On the international stage, governments have committed to mobilise $100 billion per year by 2020 to support the low-carbon transition in developing countries. Though some estimates set the true cost of moving on to a global low carbon pathway in the trillions. This is clearly a massive challenge.
The Government is doing its bit, currently providing £2.9 billion via our International Climate Fund (ICF) through to 2014/15. But we need the private sector to work with us if we are to mobilise finance at scale.
This is why I established the Capital Markets Climate Initiative in 2010, a forum where Government and the Investor Community come together to drive innovation and new ideas for action to mobilise private climate finance at the scale needed to tackle climate change.
CMCI has already helped develop a range of innovative and transformational projects, which we are taking forward using public finance from the UK’s International Climate Fund. These include:
• Get Fit Uganda: With £20m UK Contribution, Get Fit will support the development and completion of small-scale on-grid renewable energy projects in Uganda to both avoid an energy shortfall and promote private sector investment by topping up the existing Feed-in-Tariff for renewables and providing capacity building support to the Ugandan Energy Regulatory Authority.
• CP3: The UK has invested £130m as an anchor investor into 2 commercially run private equity funds in partnership with the IFC (part of the World Bank Group) and Asian Development Bank. Investments will be made in to renewable energy, energy efficiency and clean technology projects in developing countries across the world. We announced at Davos, that one of the funds – the IFC Catalyst Fund – has reached first close, with investment of over USD 280 million.
• Green Africa Power: The UK will invest £98 m in GAP, to invest in renewable energy projects in Africa, by providing early stage capital and lines of credit to cover specific risks. It aims to demonstrate the long-term viability of renewable energy in Africa to attract private developers and investors and encourage future projects.
• India Solar: The UK will invest £50m to support solar energy projects in India by providing a REC market guarantee instrument. The instrument will provide certainty about the revenue stream that projects can expect to generate using RECs.
• We are also working to drive change in the deployment of climate finance through the Multi-lateral Development Banks, specifically encouraging greater use of instruments that enable private sector investment.
And just last month, I visited the UAE to speak at the World Future Energy Summit, where I extended the CMCI conversation to include global investors and sovereign wealth funds.
Together we identified concrete areas of opportunity for investment in developing economies and ideas on how to scale up finance for climate solutions with particular emphasis on advancing ideas on policy risk insurance as a means of tackling a major barrier to climate investment.

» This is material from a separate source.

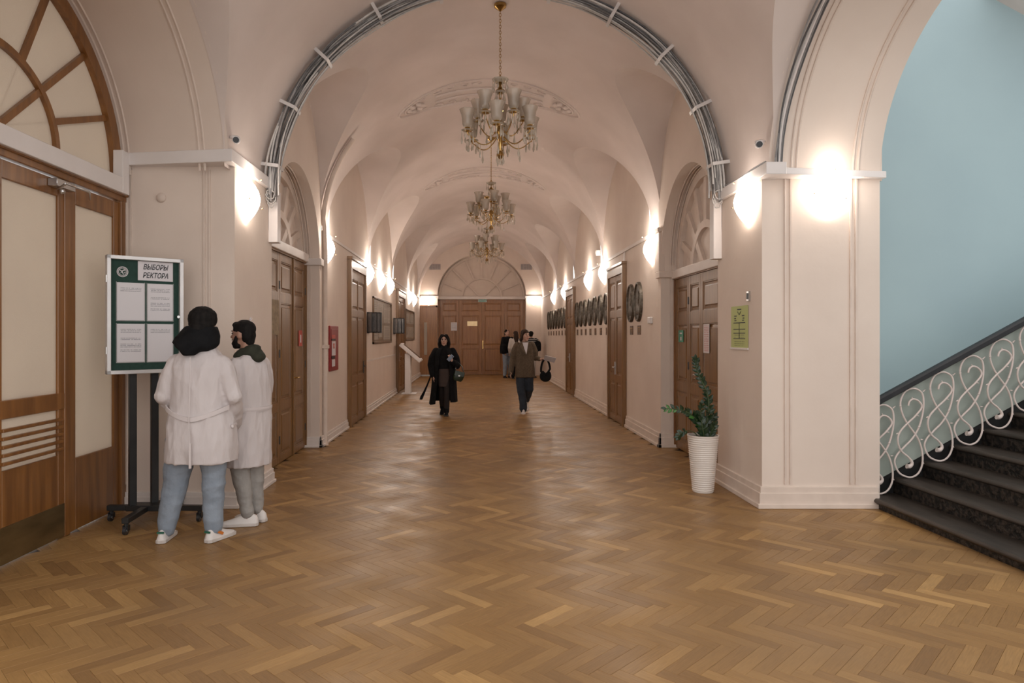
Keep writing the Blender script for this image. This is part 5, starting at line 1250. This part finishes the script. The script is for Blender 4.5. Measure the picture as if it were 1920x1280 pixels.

On top of this, I believe there is a real opportunity here for promoting British businesses as the commercial partner of choice. I was doing just that last Autumn when I led the largest ever Green Trade Mission to visit Africa, comprising 30 British businesses across the renewable energy supply chain, visiting Tanzania, Kenya and Ethiopia and opening the door to more trade and investment opportunities for the UK’s low carbon energy, goods and financial services industries.
It is this relationship between Government and the private sector that CMCI will continue to cultivate, to help both meet Government’s policy aims and increase business opportunities for private sector around the globe.
For more information please visit the International Climate Fund pages on the DECC website.
I am struggling to grasp the implications for the UK re: this ‘Mobilising of Finance’ blog above. Our Minister can spent time and effort away from the UK off-the-job globetrotting around the world dispensing ‘loads of money’ whilst here at home the launch of the energy-efficiency flagship Green Deal Scheme has been lethargic, – a damp squid; its success seriously limited by the proposed high interest rate for fnance, and the whole Scheme in reality limited to only high energy users where sufficient Savings will cover Improvement costs. How is it that Ministers can tell and run other peoples business abroad but here at home make such a mess of things? – just fiddling while Rome burns. I don’t get it. God help us.
Having made a complete mess of domestic energy policy; it appears our Government is donating £2,900,000,000 of our money, next year, to help developing countries develop ‘green energy’….
…the cash will, of course, have to be borrowed and added to the National debt.
This is further evidence of how much the UK is developing as a leader in new energy, showing that we recognise that investment has to be made in countries that need our support or our own efforts will be futile in the long term.
Healthy trend but it would be good to see more investment in ‘on-site’ energy generation (rather than feed-in the loss-inducing grids). At present the UK DECC seems to underinvest in geothermal and photovoltaic energy generation technologies – - these would seem to offer a clean, renewable and almost unlimited energy source. In time, their use would pay for itself.